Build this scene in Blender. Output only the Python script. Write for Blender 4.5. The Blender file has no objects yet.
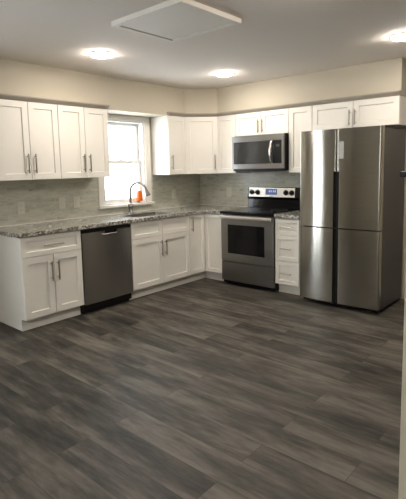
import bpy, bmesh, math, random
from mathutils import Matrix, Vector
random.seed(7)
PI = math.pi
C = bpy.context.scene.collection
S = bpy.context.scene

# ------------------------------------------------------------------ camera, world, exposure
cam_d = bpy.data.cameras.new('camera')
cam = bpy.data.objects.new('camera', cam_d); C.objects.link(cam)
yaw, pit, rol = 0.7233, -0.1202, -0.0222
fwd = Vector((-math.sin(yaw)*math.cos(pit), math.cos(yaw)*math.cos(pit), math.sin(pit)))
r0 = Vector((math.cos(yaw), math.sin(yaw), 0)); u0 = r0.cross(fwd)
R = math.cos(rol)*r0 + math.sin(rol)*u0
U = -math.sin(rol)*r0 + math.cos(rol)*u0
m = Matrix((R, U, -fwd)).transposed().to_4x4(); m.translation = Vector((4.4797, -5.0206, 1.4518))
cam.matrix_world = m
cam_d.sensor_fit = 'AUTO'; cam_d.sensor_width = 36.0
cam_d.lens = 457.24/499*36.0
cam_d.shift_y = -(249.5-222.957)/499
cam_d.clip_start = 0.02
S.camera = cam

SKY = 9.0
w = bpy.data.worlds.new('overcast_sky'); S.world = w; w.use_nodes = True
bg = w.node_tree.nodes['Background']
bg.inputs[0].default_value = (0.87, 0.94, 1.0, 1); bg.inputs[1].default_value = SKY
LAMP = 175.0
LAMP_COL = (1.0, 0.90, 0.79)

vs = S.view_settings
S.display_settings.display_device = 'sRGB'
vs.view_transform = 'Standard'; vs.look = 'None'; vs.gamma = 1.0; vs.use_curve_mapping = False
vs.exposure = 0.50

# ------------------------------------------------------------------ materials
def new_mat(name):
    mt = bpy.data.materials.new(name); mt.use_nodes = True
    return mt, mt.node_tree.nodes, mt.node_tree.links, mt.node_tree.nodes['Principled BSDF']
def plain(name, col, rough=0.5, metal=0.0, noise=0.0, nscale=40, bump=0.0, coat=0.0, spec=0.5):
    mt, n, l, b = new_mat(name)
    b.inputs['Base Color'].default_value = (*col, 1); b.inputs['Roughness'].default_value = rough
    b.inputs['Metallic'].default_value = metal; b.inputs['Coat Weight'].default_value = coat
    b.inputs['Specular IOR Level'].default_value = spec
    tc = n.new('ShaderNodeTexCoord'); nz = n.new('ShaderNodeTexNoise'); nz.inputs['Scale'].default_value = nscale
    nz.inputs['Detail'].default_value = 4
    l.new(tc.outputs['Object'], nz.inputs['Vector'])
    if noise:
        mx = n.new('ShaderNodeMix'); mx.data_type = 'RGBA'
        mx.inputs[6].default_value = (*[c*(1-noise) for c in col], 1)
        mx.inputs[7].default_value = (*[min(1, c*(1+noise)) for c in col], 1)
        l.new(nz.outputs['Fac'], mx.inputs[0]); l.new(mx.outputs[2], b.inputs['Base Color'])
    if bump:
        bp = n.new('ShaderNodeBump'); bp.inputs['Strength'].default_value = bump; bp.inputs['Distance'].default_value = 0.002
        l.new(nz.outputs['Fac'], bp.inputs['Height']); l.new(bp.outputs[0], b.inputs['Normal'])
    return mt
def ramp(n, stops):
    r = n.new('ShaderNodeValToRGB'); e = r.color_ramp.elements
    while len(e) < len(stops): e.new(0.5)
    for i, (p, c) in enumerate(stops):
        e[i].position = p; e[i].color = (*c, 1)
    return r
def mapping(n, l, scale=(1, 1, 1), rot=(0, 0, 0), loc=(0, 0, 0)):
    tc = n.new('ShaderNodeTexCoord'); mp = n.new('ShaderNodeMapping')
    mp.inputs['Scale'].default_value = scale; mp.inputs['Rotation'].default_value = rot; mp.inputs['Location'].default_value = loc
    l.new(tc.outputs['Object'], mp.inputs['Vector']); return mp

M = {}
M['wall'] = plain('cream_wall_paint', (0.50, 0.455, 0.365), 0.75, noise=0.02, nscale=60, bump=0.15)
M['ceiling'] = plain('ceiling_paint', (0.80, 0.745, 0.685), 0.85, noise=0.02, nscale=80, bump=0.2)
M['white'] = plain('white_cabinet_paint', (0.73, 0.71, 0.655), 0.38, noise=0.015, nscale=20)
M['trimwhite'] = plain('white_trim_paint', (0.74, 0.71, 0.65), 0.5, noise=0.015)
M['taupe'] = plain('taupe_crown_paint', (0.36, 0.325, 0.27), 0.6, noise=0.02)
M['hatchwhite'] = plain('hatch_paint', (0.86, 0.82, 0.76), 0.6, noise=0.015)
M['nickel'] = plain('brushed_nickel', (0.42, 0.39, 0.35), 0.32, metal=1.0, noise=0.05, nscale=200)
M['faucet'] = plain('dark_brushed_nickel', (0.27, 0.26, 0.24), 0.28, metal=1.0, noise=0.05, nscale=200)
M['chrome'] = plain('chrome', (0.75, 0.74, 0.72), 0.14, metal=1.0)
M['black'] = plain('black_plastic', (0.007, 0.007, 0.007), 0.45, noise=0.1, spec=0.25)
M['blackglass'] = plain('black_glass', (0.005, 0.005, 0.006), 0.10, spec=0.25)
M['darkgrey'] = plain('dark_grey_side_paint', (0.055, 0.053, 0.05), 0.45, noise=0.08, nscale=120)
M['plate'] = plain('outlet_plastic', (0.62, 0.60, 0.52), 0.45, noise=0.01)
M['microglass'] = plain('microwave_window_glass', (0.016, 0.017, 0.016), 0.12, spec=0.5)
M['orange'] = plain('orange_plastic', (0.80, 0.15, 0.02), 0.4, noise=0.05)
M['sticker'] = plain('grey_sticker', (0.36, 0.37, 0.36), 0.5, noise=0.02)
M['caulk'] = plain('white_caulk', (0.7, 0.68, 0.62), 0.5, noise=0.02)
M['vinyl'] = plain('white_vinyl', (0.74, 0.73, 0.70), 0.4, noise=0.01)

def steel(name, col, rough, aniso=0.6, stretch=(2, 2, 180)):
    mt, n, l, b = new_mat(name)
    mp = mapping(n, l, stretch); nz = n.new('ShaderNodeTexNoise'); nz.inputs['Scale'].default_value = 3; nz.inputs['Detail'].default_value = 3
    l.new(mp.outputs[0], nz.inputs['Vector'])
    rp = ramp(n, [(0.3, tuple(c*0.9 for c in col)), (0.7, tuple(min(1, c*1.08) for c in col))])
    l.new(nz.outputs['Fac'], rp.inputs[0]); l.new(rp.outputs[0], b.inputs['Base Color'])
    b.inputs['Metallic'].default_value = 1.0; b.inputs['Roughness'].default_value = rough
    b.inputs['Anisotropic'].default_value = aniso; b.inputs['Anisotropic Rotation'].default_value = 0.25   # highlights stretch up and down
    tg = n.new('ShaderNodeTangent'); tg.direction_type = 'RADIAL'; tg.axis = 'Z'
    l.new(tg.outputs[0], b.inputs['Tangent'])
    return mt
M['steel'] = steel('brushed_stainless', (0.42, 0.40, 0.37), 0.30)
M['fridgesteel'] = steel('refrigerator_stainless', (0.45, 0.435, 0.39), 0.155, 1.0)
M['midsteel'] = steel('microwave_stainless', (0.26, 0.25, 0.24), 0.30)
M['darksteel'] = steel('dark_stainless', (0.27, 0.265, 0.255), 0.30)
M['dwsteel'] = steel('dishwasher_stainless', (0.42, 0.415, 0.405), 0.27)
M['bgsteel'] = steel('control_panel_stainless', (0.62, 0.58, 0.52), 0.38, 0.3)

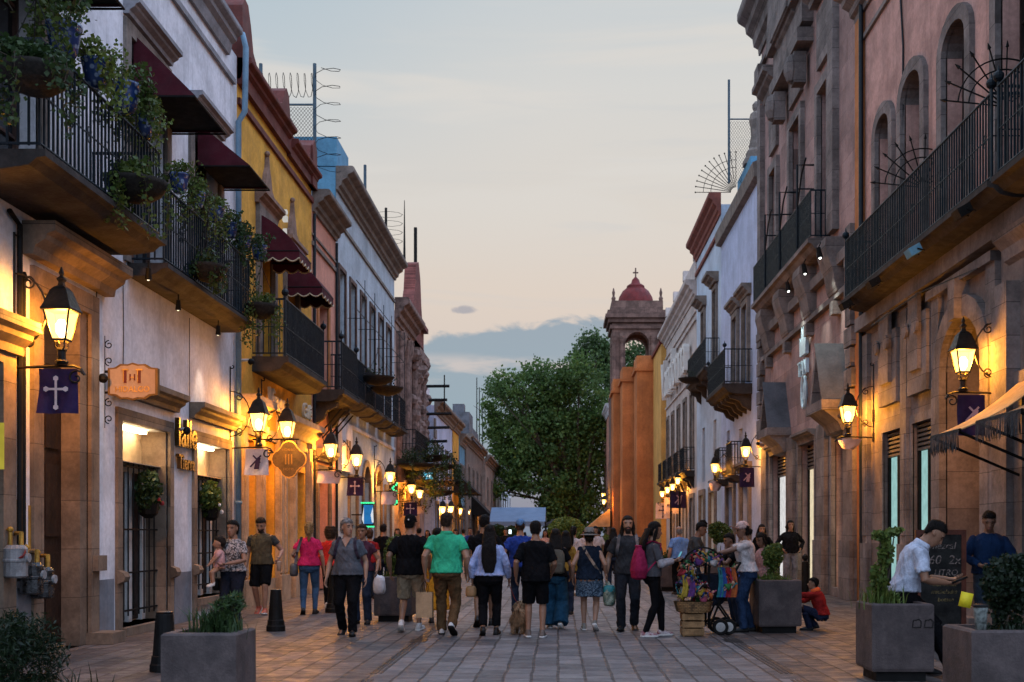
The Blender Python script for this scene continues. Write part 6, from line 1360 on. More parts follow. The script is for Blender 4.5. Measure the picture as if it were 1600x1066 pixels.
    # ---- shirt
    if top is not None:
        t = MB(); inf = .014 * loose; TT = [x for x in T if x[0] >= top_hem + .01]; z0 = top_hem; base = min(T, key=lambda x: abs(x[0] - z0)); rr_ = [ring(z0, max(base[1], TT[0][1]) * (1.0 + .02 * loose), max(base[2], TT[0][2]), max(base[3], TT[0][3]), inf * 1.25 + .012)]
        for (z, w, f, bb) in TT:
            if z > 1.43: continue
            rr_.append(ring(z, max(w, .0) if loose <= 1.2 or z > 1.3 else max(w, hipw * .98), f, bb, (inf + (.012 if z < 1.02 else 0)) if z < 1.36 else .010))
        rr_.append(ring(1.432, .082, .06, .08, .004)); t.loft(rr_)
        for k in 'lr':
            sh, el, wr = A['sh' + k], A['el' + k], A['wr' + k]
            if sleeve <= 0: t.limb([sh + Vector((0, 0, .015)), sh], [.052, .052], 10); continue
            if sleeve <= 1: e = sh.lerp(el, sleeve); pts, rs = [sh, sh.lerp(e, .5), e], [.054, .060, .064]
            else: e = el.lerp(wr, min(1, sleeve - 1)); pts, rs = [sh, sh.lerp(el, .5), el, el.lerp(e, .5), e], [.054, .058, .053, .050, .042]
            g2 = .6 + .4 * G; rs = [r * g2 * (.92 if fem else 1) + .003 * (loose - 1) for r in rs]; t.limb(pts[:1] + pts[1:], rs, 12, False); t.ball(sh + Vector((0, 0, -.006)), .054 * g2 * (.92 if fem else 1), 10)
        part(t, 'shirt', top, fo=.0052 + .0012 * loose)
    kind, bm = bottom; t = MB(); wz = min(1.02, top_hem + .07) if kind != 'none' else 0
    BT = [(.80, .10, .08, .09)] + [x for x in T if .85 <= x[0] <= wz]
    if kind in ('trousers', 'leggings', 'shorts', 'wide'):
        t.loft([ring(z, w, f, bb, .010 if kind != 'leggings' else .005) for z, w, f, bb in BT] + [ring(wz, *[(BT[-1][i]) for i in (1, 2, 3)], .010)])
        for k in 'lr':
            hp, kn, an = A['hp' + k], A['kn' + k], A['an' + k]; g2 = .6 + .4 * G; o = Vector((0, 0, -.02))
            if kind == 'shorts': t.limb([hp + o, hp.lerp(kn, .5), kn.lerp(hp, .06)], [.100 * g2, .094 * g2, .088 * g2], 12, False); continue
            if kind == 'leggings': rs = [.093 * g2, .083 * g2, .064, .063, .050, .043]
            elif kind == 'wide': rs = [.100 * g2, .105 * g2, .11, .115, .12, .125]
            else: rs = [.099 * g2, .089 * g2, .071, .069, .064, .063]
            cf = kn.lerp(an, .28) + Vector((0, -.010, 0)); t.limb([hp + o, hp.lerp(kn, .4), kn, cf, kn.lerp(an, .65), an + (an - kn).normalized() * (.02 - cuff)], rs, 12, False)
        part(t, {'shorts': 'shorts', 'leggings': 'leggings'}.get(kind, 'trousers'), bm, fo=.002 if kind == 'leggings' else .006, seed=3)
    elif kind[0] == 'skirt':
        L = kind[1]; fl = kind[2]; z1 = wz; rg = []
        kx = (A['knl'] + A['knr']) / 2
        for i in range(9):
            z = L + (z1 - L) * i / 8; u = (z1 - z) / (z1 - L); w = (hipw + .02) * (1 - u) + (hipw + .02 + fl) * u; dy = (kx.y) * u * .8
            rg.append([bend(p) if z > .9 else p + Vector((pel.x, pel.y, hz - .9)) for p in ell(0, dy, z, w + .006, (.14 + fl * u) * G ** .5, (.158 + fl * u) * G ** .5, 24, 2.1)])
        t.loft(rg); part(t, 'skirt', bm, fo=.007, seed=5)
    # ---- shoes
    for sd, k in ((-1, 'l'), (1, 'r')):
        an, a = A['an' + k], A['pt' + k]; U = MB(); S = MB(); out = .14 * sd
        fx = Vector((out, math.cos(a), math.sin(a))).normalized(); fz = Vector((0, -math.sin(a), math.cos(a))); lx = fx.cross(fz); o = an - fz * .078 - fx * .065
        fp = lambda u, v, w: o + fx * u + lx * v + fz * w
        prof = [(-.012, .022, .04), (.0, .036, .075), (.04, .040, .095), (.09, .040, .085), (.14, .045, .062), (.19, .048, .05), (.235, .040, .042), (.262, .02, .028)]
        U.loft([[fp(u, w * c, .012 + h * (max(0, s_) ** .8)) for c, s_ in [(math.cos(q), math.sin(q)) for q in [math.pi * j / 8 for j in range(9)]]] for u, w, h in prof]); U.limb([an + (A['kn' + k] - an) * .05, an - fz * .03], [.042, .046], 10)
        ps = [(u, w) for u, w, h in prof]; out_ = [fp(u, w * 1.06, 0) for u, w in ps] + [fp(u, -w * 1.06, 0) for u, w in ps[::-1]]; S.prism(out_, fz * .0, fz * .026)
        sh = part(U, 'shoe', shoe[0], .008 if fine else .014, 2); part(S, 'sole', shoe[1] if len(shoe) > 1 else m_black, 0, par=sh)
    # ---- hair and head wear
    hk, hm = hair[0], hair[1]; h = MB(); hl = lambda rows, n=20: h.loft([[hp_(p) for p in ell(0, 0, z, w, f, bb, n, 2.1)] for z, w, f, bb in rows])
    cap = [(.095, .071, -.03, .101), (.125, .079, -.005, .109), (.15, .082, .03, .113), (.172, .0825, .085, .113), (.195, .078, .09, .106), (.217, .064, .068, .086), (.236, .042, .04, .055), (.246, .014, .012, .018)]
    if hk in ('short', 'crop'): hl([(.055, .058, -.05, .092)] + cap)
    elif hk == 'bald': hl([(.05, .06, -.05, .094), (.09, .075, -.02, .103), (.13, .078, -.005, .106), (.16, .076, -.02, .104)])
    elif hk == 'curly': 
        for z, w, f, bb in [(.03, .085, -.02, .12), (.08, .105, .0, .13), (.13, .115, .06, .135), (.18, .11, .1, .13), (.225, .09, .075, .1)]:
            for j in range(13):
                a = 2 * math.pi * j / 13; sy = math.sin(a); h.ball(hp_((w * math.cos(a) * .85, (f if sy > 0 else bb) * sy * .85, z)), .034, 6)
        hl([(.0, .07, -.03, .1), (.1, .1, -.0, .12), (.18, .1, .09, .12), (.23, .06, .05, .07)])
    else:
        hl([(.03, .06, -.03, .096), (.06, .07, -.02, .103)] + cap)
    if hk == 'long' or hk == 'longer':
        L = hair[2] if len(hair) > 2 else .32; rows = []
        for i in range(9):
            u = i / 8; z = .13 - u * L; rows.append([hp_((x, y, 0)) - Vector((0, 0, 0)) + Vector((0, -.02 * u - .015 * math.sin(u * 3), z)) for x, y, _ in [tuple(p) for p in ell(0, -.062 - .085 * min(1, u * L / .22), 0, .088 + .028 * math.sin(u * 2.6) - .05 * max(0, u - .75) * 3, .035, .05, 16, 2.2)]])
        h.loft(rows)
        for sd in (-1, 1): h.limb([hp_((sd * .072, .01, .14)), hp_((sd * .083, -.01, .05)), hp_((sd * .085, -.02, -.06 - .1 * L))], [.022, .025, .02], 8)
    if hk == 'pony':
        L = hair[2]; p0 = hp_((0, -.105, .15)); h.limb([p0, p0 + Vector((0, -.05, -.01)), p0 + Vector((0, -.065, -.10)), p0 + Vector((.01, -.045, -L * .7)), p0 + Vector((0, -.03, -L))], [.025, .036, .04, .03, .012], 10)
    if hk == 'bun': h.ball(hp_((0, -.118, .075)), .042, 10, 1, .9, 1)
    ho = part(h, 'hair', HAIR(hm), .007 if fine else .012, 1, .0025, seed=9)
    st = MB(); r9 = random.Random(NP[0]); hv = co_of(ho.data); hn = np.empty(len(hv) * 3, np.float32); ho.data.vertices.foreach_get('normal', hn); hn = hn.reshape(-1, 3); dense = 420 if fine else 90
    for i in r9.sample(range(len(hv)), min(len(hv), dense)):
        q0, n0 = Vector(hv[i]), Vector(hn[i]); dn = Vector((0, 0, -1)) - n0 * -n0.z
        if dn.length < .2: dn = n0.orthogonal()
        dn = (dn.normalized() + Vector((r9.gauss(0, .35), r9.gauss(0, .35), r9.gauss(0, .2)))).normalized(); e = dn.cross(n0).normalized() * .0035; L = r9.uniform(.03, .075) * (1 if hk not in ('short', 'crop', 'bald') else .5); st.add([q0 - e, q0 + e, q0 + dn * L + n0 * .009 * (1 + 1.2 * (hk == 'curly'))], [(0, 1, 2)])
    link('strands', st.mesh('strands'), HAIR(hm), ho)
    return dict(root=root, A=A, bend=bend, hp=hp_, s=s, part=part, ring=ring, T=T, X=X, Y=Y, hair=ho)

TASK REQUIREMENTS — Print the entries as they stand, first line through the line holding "S = bpy.context.scene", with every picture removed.

FINAL ANSWER —
Build this scene in Blender. Output only the Python script. Write for Blender 4.5. The Blender file has no objects yet.
import bpy, bmesh, math, random
from mathutils import Matrix, Vector
random.seed(7)
PI = math.pi
C = bpy.context.scene.collection
S = bpy.context.scene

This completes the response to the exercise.